Most are unaware of badminton’s fast-paced nature, Wong said. But he’s hopeful the expected 100 spectators Saturday, watching Xu, Wu and Zhao display the agility, quickness, coordination and stamina required to succeed in badminton, will spark some interest within the community.

‘‘Badminton is an amazing sport,” Wong said. ‘‘It’s one of the hardest sports to play. There’s a lot of running, jumping, lunging. You need to be fit. We hope that this will help get the attention of some juniors. It’s good for them to start playing at 9 or 10, that’s the best time to start training if you’re going to go professional.”

Xu, 32, is amid the best two years of her career — rough estimates place her in the low six-figure range in prize money during that span. She won the Swiss Open last January and followed it up with a first-place finish at the European Championships in April. She’s already won two tournaments this year, the Greek Open and the Dutch Open. In 2004, while representing China at the Summer Olympics in Greece, she reached the round of 32.

Wu and Zhao also boast lengthy resumes, including Wu’s bronze medal in the mixed doubles bracket at the 1989 World Championships and Zhao’s numerous U.S. national titles.
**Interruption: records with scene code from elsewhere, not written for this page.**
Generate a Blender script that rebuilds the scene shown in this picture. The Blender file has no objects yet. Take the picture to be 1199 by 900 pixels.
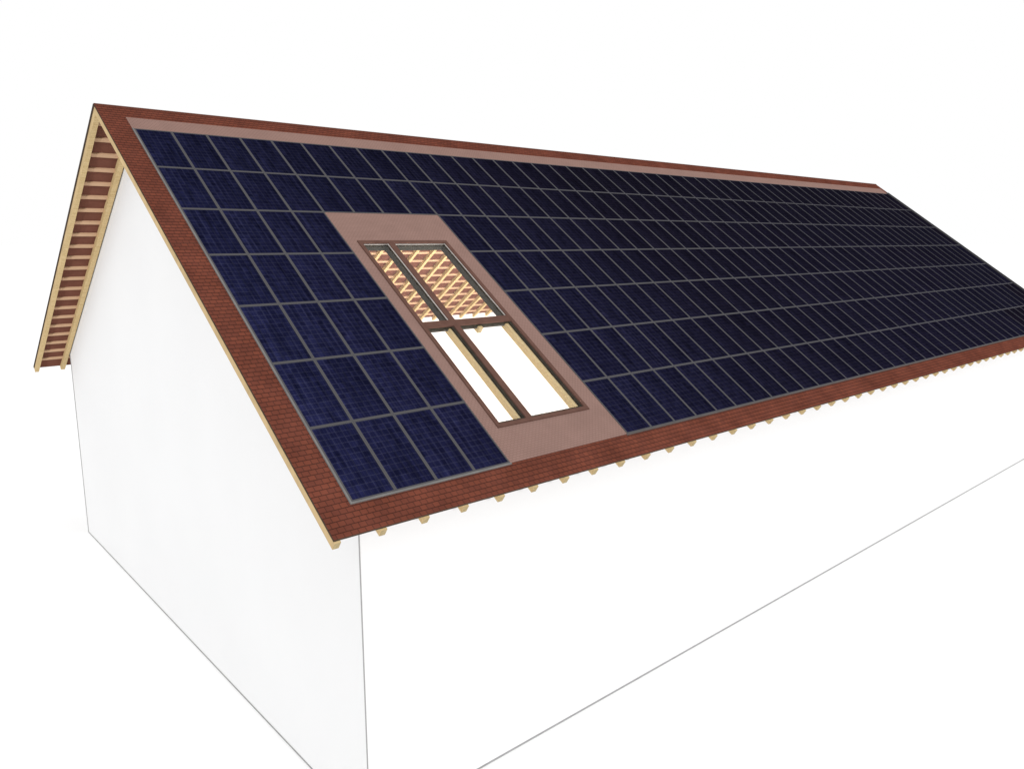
import bpy, bmesh, math, random
from mathutils import Vector, Matrix
random.seed(4)
S = bpy.context.scene
COL = S.collection

# ------------------------------------------------------------------ dimensions (metres)
W = 19.2                      # gable width (wall to wall)
OG, OE = 0.966, 0.963         # overhang at the gable, overhang at the eave
LR = 40.25                    # roof length
LW = LR - 2 * OG              # wall length
ZR, ZE = 13.4234, 6.015       # ridge, eave
RUN = W / 2 + OE
ANG = math.atan2(ZR - ZE, RUN)
CA, SA = math.cos(ANG), math.sin(ANG)
SL = RUN / CA                 # slope length
PX, PS = 0.8190, 1.61386      # panel pitch along the roof and down the slope
AX, AT = 0.572, 1.036         # first panel: from the gable edge, from the ridge
NC, NR = 48, 7
GC0, GC1, GR0 = 4, 8, 2       # panels left out around the roof window
TILE_T = -0.008               # tile surface
TILE_B = -0.052               # underside of tiles
RAF_D, RAF_W, RAF_P = 0.145, 0.128, 0.804
RAF_B = TILE_B - RAF_D


def P(side, x, s, h):
    """point on a roof slope: x from the gable edge, s down from the ridge, h above the slope"""
    y = s * CA + h * SA
    z = ZR - s * SA + h * CA
    return Vector((x - OG, W / 2 - y if side == 'near' else W / 2 + y, z))


# ------------------------------------------------------------------ materials
def mat(name, rgb, rough=0.9, spec=0.0):
    m = bpy.data.materials.new(name)
    m.use_nodes = True
    b = m.node_tree.nodes['Principled BSDF']
    b.inputs['Base Color'].default_value = (*rgb, 1)
    b.inputs['Roughness'].default_value = rough
    b.inputs['Specular IOR Level'].default_value = spec
    return m, m.node_tree.nodes, m.node_tree.links, b


def noisy(name, c1, c2, scale, stretch=(1, 1, 1), detail=6, rough=0.9, coord='Object', spec=0.0, bump=0.0):
    m, N, L, b = mat(name, c1, rough, spec)
    tc = N.new('ShaderNodeTexCoord')
    mp = N.new('ShaderNodeMapping')
    mp.inputs['Scale'].default_value = stretch
    nz = N.new('ShaderNodeTexNoise')
    nz.inputs['Scale'].default_value = scale
    nz.inputs['Detail'].default_value = detail
    rp = N.new('ShaderNodeValToRGB')
    rp.color_ramp.elements[0].position = 0.3
    rp.color_ramp.elements[1].position = 0.7
    rp.color_ramp.elements[0].color = (*c1, 1)
    rp.color_ramp.elements[1].color = (*c2, 1)
    L.new(tc.outputs[coord], mp.inputs['Vector'])
    L.new(mp.outputs[0], nz.inputs['Vector'])
    L.new(nz.outputs['Fac'], rp.inputs['Fac'])
    L.new(rp.outputs['Color'], b.inputs['Base Color'])
    if bump:
        bp = N.new('ShaderNodeBump')
        bp.inputs['Strength'].default_value = bump
        L.new(nz.outputs['Fac'], bp.inputs['Height'])
        L.new(bp.outputs[0], b.inputs['Normal'])
    return m


def brick_mat(name, c1, c2, mortar, bw, rh, ms, offset=0.5, nscale=1.3, namt=0.35):
    m, N, L, b = mat(name, c1)
    tc = N.new('ShaderNodeTexCoord')
    br = N.new('ShaderNodeTexBrick')
    br.offset = offset
    br.inputs['Scale'].default_value = 1
    br.inputs['Brick Width'].default_value = bw
    br.inputs['Row Height'].default_value = rh
    br.inputs['Mortar Size'].default_value = ms
    br.inputs['Mortar Smooth'].default_value = 0.3
    br.inputs['Color1'].default_value = (*c1, 1)
    br.inputs['Color2'].default_value = (*c2, 1)
    br.inputs['Mortar'].default_value = (*mortar, 1)
    L.new(tc.outputs['UV'], br.inputs['Vector'])
    nz = N.new('ShaderNodeTexNoise')
    nz.inputs['Scale'].default_value = nscale
    nz.inputs['Detail'].default_value = 5
    L.new(tc.outputs['UV'], nz.inputs['Vector'])
    mr = N.new('ShaderNodeMapRange')
    mr.inputs['From Min'].default_value = 0.3
    mr.inputs['From Max'].default_value = 0.7
    mr.inputs['To Min'].default_value = 1 - namt / 2
    mr.inputs['To Max'].default_value = 1 + namt / 2
    L.new(nz.outputs['Fac'], mr.inputs['Value'])
    mx = N.new('ShaderNodeMix')
    mx.data_type = 'RGBA'
    mx.blend_type = 'MULTIPLY'
    mx.inputs[0].default_value = 1
    L.new(br.outputs['Color'], mx.inputs[6])
    L.new(mr.outputs[0], mx.inputs[7])
    L.new(mx.outputs[2], b.inputs['Base Color'])
    return m


M = {}
M['tile'] = brick_mat('clay_tile', (0.150, 0.046, 0.029), (0.118, 0.038, 0.026), (0.070, 0.026, 0.019), 0.125, 0.105, 0.008)
M['tile_under'] = noisy('tile_underside', (0.132, 0.054, 0.038), (0.165, 0.068, 0.048), 3)
M['tile_edge'] = noisy('tile_edge', (0.050, 0.036, 0.028), (0.072, 0.050, 0.038), 8)
M['ridge'] = noisy('dark_ridge', (0.085, 0.032, 0.022), (0.110, 0.040, 0.027), 8)
M['verge'] = noisy('verge_edge', (0.052, 0.042, 0.034), (0.070, 0.056, 0.045), 6)
M['dark_trim'] = noisy('dark_trim', (0.024, 0.023, 0.024), (0.034, 0.033, 0.034), 6)
M['far_rail'] = noisy('darker_rail', (0.085, 0.074, 0.070), (0.105, 0.092, 0.087), 4)  # long bottom rail right of the window, darker than the other rails
M['wood'] = noisy('spruce_wood', (0.47, 0.34, 0.165), (0.61, 0.465, 0.26), 6, (0.6, 6, 6))
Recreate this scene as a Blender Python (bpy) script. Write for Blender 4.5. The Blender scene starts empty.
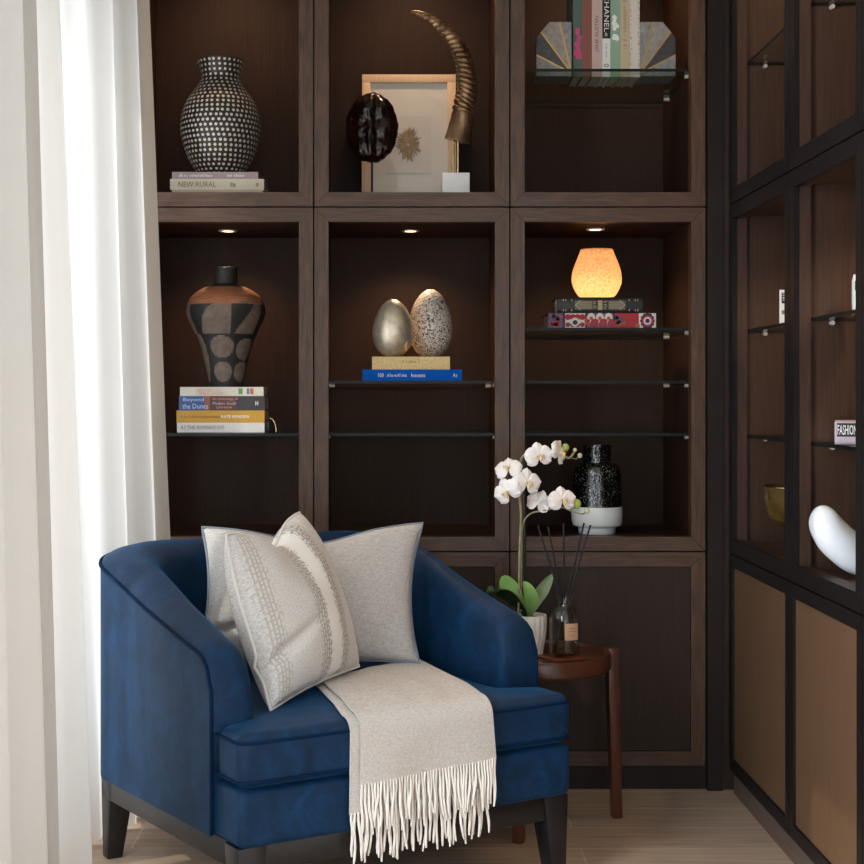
import bpy, bmesh, math, random
from mathutils import Vector, Matrix, noise
random.seed(4)
C = bpy.context.scene.collection
PI = math.pi
sc = bpy.context.scene
CAMH, F = 1.208, 1504.2           # lens height (m), focal length in pixels of the 864 px frame
def at(px, py, Y):                # world point seen at a pixel at depth Y
    return Vector(((px - 394) * Y / F, Y, CAMH + (395 - py) * Y / F))

# ------------------------------------------------------------------ materials
def srgb(h):
    h = h.lstrip('#'); o = []
    for i in (0, 2, 4):
        c = int(h[i:i+2], 16) / 255
        o.append(c / 12.92 if c <= .04045 else ((c + .055) / 1.055) ** 2.4)
    return (*o, 1)
def newmat(name):
    m = bpy.data.materials.new(name); m.use_nodes = True
    nt = m.node_tree; b = nt.nodes['Principled BSDF']
    return m, nt, b
def N(nt, typ, **kw):
    n = nt.nodes.new(typ)
    for k, v in kw.items():
        if k in n.inputs: n.inputs[k].default_value = v
        else: setattr(n, k, v)
    return n
def L(nt, a, b): nt.links.new(a, b)
def plain(name, col, rough=.5, metal=0, **kw):
    m, nt, b = newmat(name)
    b.inputs['Base Color'].default_value = srgb(col); b.inputs['Roughness'].default_value = rough
    b.inputs['Metallic'].default_value = metal
    for k, v in kw.items(): b.inputs[k.replace('_', ' ')].default_value = v
    return m
def ramp(nt, fac, stops):
    r = N(nt, 'ShaderNodeValToRGB'); e = r.color_ramp.elements
    while len(e) < len(stops): e.new(.5)
    for i, (p, c) in enumerate(stops):
        e[i].position = p; e[i].color = srgb(c) if isinstance(c, str) else c
    L(nt, fac, r.inputs[0]); return r
def bump(nt, b, h, strength, dist=.002):
    n = N(nt, 'ShaderNodeBump', Strength=strength, Distance=dist)
    L(nt, h, n.inputs['Height']); L(nt, n.outputs[0], b.inputs['Normal'])
def wood(name, c1, c2, grain=(70, 70, 3), rough=.45, bs=.25, coords='Object', spec=.5):
    m, nt, b = newmat(name)
    tc = N(nt, 'ShaderNodeTexCoord'); mp = N(nt, 'ShaderNodeMapping'); mp.inputs['Scale'].default_value = grain
    L(nt, tc.outputs[coords], mp.inputs[0])
    n1 = N(nt, 'ShaderNodeTexNoise', Scale=2.2, Detail=7, Roughness=.65, Distortion=.4); L(nt, mp.outputs[0], n1.inputs[0])
    r = ramp(nt, n1.outputs[0], [(.28, c1), (.72, c2)])
    L(nt, r.outputs[0], b.inputs['Base Color'])
    b.inputs['Roughness'].default_value = rough; b.inputs['Specular IOR Level'].default_value = spec
    bump(nt, b, n1.outputs[0], bs)
    return m
def noisy(name, stops, scale=20, rough=.5, metal=0, bs=0, detail=6, vor=False, stretch=(1, 1, 1), dist=.002, **kw):
    m, nt, b = newmat(name)
    tc = N(nt, 'ShaderNodeTexCoord'); mp = N(nt, 'ShaderNodeMapping'); mp.inputs['Scale'].default_value = stretch
    L(nt, tc.outputs['Object'], mp.inputs[0])
    if vor: n1 = N(nt, 'ShaderNodeTexVoronoi', Scale=scale)
    else: n1 = N(nt, 'ShaderNodeTexNoise', Scale=scale, Detail=detail)
    L(nt, mp.outputs[0], n1.inputs[0])
    L(nt, ramp(nt, n1.outputs[0], stops).outputs[0], b.inputs['Base Color'])
    b.inputs['Roughness'].default_value = rough; b.inputs['Metallic'].default_value = metal
    for k, v in kw.items(): b.inputs[k.replace('_', ' ')].default_value = v
    if bs: bump(nt, b, n1.outputs[0], bs, dist)
    return m
def woven(name, c1, c2, scale=500, bs=.6, dist=.001, sheen=.2, rough=.9):
    m, nt, b = newmat(name)
    tc = N(nt, 'ShaderNodeTexCoord')
    mx = N(nt, 'ShaderNodeMapping'); mx.inputs['Scale'].default_value = (scale * .12, scale * .12, scale)
    my = N(nt, 'ShaderNodeMapping'); my.inputs['Scale'].default_value = (scale, scale, scale * .12)
    a = N(nt, 'ShaderNodeTexNoise', Scale=1, Detail=2); c = N(nt, 'ShaderNodeTexNoise', Scale=1, Detail=2)
    L(nt, tc.outputs['Object'], mx.inputs[0]); L(nt, tc.outputs['Object'], my.inputs[0])
    L(nt, mx.outputs[0], a.inputs[0]); L(nt, my.outputs[0], c.inputs[0])
    mt = N(nt, 'ShaderNodeMath', operation='ADD'); L(nt, a.outputs[0], mt.inputs[0]); L(nt, c.outputs[0], mt.inputs[1])
    hf = N(nt, 'ShaderNodeMath', operation='MULTIPLY'); hf.inputs[1].default_value = .5; L(nt, mt.outputs[0], hf.inputs[0])
    L(nt, ramp(nt, hf.outputs[0], [(.38, c1), (.6, c2)]).outputs[0], b.inputs['Base Color'])
    b.inputs['Roughness'].default_value = rough; b.inputs['Sheen Weight'].default_value = sheen
    bump(nt, b, hf.outputs[0], bs, dist)
    return m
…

While badminton isn’t a mainstream sport in the United States and there aren’t many avenues for professionals in this country yet, Wong said popularity in the sport is on the rise. And he believes a prosperous professional career in the sport will be a reality in the near future. Plus, there’s always international competition.

‘‘Putting money aside, badminton is a great sport,” Wong said. ‘‘It’s healthy. The main reason it’s not as popular right now is because, it’s not like tennis and golf, where you get paid millions of dollars. But you can make something out of it. But I think soon it’ll get better.”